WHAT THE TASK ASKS: Would you restate all the data that follows, word for word?

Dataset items
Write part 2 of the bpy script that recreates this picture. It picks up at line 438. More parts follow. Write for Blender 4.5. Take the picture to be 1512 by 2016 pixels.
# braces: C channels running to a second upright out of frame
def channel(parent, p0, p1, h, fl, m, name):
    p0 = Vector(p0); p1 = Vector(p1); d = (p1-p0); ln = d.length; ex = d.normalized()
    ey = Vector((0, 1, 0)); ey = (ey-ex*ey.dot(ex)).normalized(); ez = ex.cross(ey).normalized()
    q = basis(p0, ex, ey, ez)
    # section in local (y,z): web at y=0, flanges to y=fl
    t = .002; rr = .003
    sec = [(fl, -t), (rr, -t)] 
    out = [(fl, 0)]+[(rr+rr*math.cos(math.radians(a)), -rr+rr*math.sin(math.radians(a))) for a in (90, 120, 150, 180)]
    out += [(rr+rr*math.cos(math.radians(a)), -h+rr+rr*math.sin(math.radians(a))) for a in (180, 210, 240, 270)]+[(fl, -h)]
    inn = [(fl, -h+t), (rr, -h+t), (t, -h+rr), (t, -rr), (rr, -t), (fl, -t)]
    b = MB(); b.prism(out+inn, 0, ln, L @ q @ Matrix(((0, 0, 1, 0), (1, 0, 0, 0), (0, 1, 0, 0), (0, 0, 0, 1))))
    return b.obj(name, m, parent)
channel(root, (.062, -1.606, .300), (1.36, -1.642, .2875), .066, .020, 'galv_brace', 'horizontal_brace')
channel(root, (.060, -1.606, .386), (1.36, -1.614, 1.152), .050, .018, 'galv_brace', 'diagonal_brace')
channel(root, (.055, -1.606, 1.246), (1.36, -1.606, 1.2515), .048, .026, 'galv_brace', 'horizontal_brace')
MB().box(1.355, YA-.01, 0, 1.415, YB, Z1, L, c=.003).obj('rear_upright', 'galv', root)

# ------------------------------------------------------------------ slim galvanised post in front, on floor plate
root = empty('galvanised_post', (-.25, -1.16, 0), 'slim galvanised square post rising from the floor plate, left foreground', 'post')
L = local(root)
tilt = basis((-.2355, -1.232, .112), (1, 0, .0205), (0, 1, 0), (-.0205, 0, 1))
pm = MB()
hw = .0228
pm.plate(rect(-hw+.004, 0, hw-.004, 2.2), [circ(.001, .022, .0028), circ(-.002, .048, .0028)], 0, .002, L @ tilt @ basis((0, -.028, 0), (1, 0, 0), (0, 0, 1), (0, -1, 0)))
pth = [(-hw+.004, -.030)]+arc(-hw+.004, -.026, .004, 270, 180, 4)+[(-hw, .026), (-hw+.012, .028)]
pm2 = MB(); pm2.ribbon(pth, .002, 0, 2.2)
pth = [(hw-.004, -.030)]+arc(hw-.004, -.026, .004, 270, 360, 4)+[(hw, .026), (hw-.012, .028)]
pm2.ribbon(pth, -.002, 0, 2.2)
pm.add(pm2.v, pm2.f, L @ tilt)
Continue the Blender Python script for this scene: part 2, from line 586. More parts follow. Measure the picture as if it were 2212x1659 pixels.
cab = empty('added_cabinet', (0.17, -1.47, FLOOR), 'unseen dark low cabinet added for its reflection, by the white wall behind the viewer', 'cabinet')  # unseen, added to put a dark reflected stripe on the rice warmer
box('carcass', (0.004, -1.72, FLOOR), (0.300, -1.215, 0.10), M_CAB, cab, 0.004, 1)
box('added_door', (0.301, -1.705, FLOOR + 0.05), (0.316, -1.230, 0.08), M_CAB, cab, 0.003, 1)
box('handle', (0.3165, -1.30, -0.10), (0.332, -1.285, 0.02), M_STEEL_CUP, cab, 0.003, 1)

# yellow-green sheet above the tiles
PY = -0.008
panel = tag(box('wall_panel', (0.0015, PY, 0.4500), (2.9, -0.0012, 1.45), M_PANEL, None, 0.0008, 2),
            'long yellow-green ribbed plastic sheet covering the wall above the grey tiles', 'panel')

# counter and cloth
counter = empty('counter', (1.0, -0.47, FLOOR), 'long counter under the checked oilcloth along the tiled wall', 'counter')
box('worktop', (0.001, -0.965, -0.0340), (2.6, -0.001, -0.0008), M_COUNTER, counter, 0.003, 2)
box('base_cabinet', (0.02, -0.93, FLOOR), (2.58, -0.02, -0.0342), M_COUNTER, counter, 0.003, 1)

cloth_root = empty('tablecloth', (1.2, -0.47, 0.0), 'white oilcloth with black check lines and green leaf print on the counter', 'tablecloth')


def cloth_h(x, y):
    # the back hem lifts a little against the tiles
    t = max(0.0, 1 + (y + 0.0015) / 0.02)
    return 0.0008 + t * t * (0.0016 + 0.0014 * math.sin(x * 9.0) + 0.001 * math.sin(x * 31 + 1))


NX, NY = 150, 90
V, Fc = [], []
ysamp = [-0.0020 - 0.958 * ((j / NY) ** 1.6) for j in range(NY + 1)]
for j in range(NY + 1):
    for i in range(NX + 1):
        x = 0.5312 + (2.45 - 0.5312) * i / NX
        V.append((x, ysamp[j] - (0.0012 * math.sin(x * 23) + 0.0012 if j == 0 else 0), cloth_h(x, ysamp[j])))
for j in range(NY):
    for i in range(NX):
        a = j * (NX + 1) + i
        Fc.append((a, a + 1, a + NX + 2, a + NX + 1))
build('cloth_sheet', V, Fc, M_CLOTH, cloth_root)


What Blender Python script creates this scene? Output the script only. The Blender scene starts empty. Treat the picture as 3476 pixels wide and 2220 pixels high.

OUTPUT FOR THIS EXERCISE:
Write part 2 of the bpy script that recreates this picture. It picks up at line 438. More parts follow. Write for Blender 4.5. Take the picture to be 1512 by 2016 pixels.
# braces: C channels running to a second upright out of frame
def channel(parent, p0, p1, h, fl, m, name):
    p0 = Vector(p0); p1 = Vector(p1); d = (p1-p0); ln = d.length; ex = d.normalized()
    ey = Vector((0, 1, 0)); ey = (ey-ex*ey.dot(ex)).normalized(); ez = ex.cross(ey).normalized()
    q = basis(p0, ex, ey, ez)
    # section in local (y,z): web at y=0, flanges to y=fl
    t = .002; rr = .003
    sec = [(fl, -t), (rr, -t)] 
    out = [(fl, 0)]+[(rr+rr*math.cos(math.radians(a)), -rr+rr*math.sin(math.radians(a))) for a in (90, 120, 150, 180)]
    out += [(rr+rr*math.cos(math.radians(a)), -h+rr+rr*math.sin(math.radians(a))) for a in (180, 210, 240, 270)]+[(fl, -h)]
    inn = [(fl, -h+t), (rr, -h+t), (t, -h+rr), (t, -rr), (rr, -t), (fl, -t)]
    b = MB(); b.prism(out+inn, 0, ln, L @ q @ Matrix(((0, 0, 1, 0), (1, 0, 0, 0), (0, 1, 0, 0), (0, 0, 0, 1))))
    return b.obj(name, m, parent)
channel(root, (.062, -1.606, .300), (1.36, -1.642, .2875), .066, .020, 'galv_brace', 'horizontal_brace')
channel(root, (.060, -1.606, .386), (1.36, -1.614, 1.152), .050, .018, 'galv_brace', 'diagonal_brace')
channel(root, (.055, -1.606, 1.246), (1.36, -1.606, 1.2515), .048, .026, 'galv_brace', 'horizontal_brace')
MB().box(1.355, YA-.01, 0, 1.415, YB, Z1, L, c=.003).obj('rear_upright', 'galv', root)

# ------------------------------------------------------------------ slim galvanised post in front, on floor plate
root = empty('galvanised_post', (-.25, -1.16, 0), 'slim galvanised square post rising from the floor plate, left foreground', 'post')
L = local(root)
tilt = basis((-.2355, -1.232, .112), (1, 0, .0205), (0, 1, 0), (-.0205, 0, 1))
pm = MB()
hw = .0228
pm.plate(rect(-hw+.004, 0, hw-.004, 2.2), [circ(.001, .022, .0028), circ(-.002, .048, .0028)], 0, .002, L @ tilt @ basis((0, -.028, 0), (1, 0, 0), (0, 0, 1), (0, -1, 0)))
pth = [(-hw+.004, -.030)]+arc(-hw+.004, -.026, .004, 270, 180, 4)+[(-hw, .026), (-hw+.012, .028)]
pm2 = MB(); pm2.ribbon(pth, .002, 0, 2.2)
pth = [(hw-.004, -.030)]+arc(hw-.004, -.026, .004, 270, 360, 4)+[(hw, .026), (hw-.012, .028)]
pm2.ribbon(pth, -.002, 0, 2.2)
pm.add(pm2.v, pm2.f, L @ tilt)
Continue the Blender Python script for this scene: part 2, from line 586. More parts follow. Measure the picture as if it were 2212x1659 pixels.
cab = empty('added_cabinet', (0.17, -1.47, FLOOR), 'unseen dark low cabinet added for its reflection, by the white wall behind the viewer', 'cabinet')  # unseen, added to put a dark reflected stripe on the rice warmer
box('carcass', (0.004, -1.72, FLOOR), (0.300, -1.215, 0.10), M_CAB, cab, 0.004, 1)
box('added_door', (0.301, -1.705, FLOOR + 0.05), (0.316, -1.230, 0.08), M_CAB, cab, 0.003, 1)
box('handle', (0.3165, -1.30, -0.10), (0.332, -1.285, 0.02), M_STEEL_CUP, cab, 0.003, 1)

# yellow-green sheet above the tiles
PY = -0.008
panel = tag(box('wall_panel', (0.0015, PY, 0.4500), (2.9, -0.0012, 1.45), M_PANEL, None, 0.0008, 2),
            'long yellow-green ribbed plastic sheet covering the wall above the grey tiles', 'panel')

# counter and cloth
counter = empty('counter', (1.0, -0.47, FLOOR), 'long counter under the checked oilcloth along the tiled wall', 'counter')
box('worktop', (0.001, -0.965, -0.0340), (2.6, -0.001, -0.0008), M_COUNTER, counter, 0.003, 2)
box('base_cabinet', (0.02, -0.93, FLOOR), (2.58, -0.02, -0.0342), M_COUNTER, counter, 0.003, 1)

cloth_root = empty('tablecloth', (1.2, -0.47, 0.0), 'white oilcloth with black check lines and green leaf print on the counter', 'tablecloth')


def cloth_h(x, y):
    # the back hem lifts a little against the tiles
    t = max(0.0, 1 + (y + 0.0015) / 0.02)
    return 0.0008 + t * t * (0.0016 + 0.0014 * math.sin(x * 9.0) + 0.001 * math.sin(x * 31 + 1))


NX, NY = 150, 90
V, Fc = [], []
ysamp = [-0.0020 - 0.958 * ((j / NY) ** 1.6) for j in range(NY + 1)]
for j in range(NY + 1):
    for i in range(NX + 1):
        x = 0.5312 + (2.45 - 0.5312) * i / NX
        V.append((x, ysamp[j] - (0.0012 * math.sin(x * 23) + 0.0012 if j == 0 else 0), cloth_h(x, ysamp[j])))
for j in range(NY):
    for i in range(NX):
        a = j * (NX + 1) + i
        Fc.append((a, a + 1, a + NX + 2, a + NX + 1))
build('cloth_sheet', V, Fc, M_CLOTH, cloth_root)


What Blender Python script creates this scene? Output the script only. The Blender scene starts empty. Treat the picture as 3476 pixels wide and 2220 pixels high.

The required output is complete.